By Grill Room TeamDecember 11, 2017, 9:47 pm

Well, this is a one new one.

According to a report from KTVQ in Montana, this line in the Montana State High School Association rule book all but forbids spectators from observing high school golf in that state:

“No spectators/fans are allowed on the course except for certain locations as designated by the tournament manager and club professional.”

Part of the issue, according to the report, is that most courses don't bother to designate those "certain locations" leaving parents unable to watch their kids compete.

“If you tell a parent that they can’t watch their kid play in the Thanksgiving Day football game, they would riot,” Chris Kelley, a high school golf parent, told KTVQ.

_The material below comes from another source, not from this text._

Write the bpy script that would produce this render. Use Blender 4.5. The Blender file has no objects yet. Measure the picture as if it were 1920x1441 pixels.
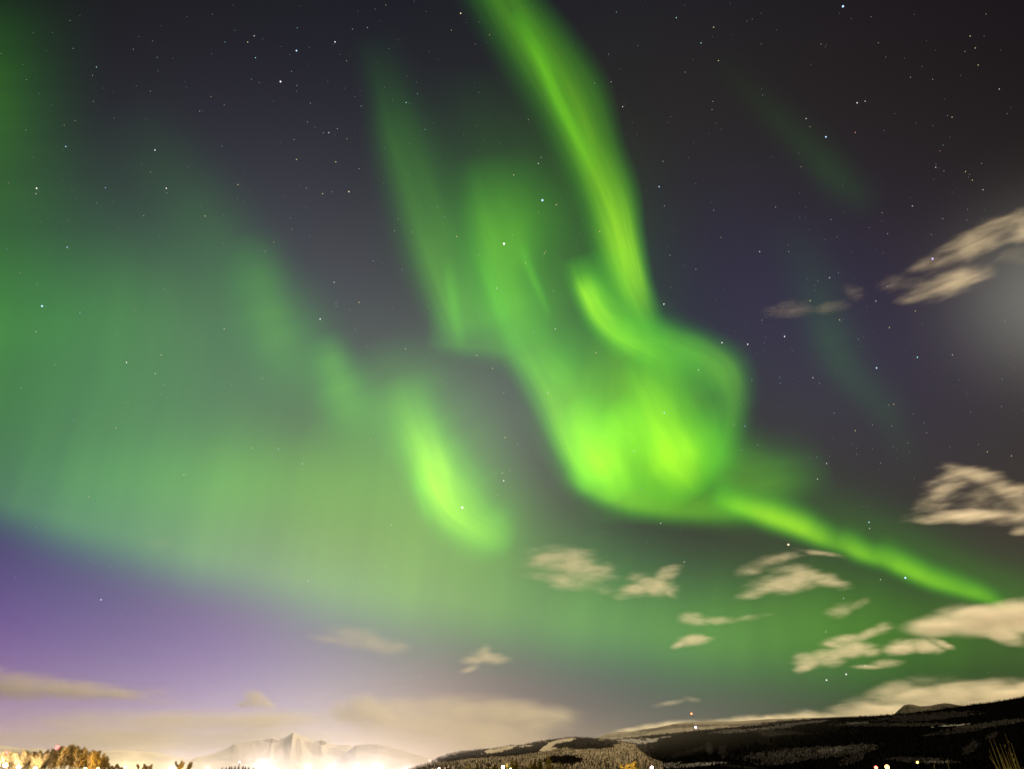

The report lists illegal outside coaching as one of the rule's chief motivations, but Montana State women's golf coach Brittany Basye doesn't quite buy that.

“I can go to a softball game and I can sit right behind the pitcher. I can make hand signals,” she is quoted in the report. “I can yell out names. I can do the same thing on a softball field that might affect that kid. Football games we can yell as loud as we want when someone is making a pass or a catch.”

The MHSA has argued that unlike other sports that are played in a confined area, the sprawling nature of a golf course would make it difficult to hire enough marshals to keep unruly spectators in check.

Meanwhile, there's a lawyer quoted in the report claiming this is some kind of civil rights issue.

Worth note, Montana is one of only two states that doesn't allow spectators on the course. The other state, Alaska, does not offer high school golf.